Keith Jarrett Budapest Concert
2020 - Ecm
#Keith Jarrett#Jazz Blues Black#Jazz #Budapest #Béla Bartók National Concert Hall
Lungo le 14 sezioni del concerto (bis compresi) la sensazione è quella di assistere a uno svelamento sempre più completo ed emotivamente coinvolgente dell'artista e della sua arte, in una progressione che va dal complicato cerebralismo della Part I fino al sabba blues della Part XII, introdotto dall'applauso entusiasta della platea.
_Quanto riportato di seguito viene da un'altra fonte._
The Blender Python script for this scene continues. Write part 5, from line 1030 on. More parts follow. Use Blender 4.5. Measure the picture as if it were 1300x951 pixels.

Nella lunga cavalcata, l'ennesima di una sequenza di concerti che formano ormai un corpus ineguagliato e ineguagliabile, il cervello lascia sempre più spazio al cuore, liberando la consueta geniale capacità di compositore on the spot che mescola musica “alta” e swing, jazz e canzone popolare, la densità oscura di certi passaggi con il librarsi di melodie tenerissime. Racchiuse nel primo cd, le quattro tracce iniziali necessitano pazienza e attenzione nell'ascolto, ampiamente “ricompensate” – se così si può dire – dallo scrigno di tesori stivati nel favoloso secondo cd, più immediatamente rilucente e accessibile.
Insieme al fraseggio spezzato e contorto della lunga Part I, dove a turno la mano sinistra e la mano destra si prendono il centro della scena, il cuore pulsante del concerto si può forse individuare nella sequenza V-X. Alla ballad old style della Part V, che sembra uscita da un songbook degli anni Trenta-Quaranta, segue lo stile bop della Part VI, capace di fondere senza soluzione di continuità Monk e Powell e risolversi in una chiusa perfetta. Part VII riecheggia invece lo stile del Koln Concert e mostra la classica tecnica di costruzione melodica improvvisata di Jarrett, con un approccio che si fa sempre più caldo e delicato, fino al crescendo gospel finale. Vi si rispecchia la successiva Part VIII, che prosegue sulla stessa linea nel segno di una ancor maggiore fragilità e introspezione, allineando una progressione di tre sezioni differenti. A spezzare l'atmosfera sognante provvede la Part IX, in cui il pianista ingaggia un corpo a corpo con il suo strumento producendosi in una velocissima “folata” di ispirazione free. È un breve excursus a sé stante, prima di lasciare spazio, dopo un'introduzione piuttosto contrastata, all'accordo ostinato di Part X, che funziona da appiglio sicuro sul quale sviluppare una variegata sequenza di improvvisazioni. Prima dei bis, ci resta il tempo di abbandonarci alla Part XII, esaltante campionario di manierismi blues che nelle mani di Jarrett diventa magia. Vien voglia di alzarsi e ballare: sarà riuscito a resistere alla tentazione il pubblico della Béla Bartók National Concert Hall?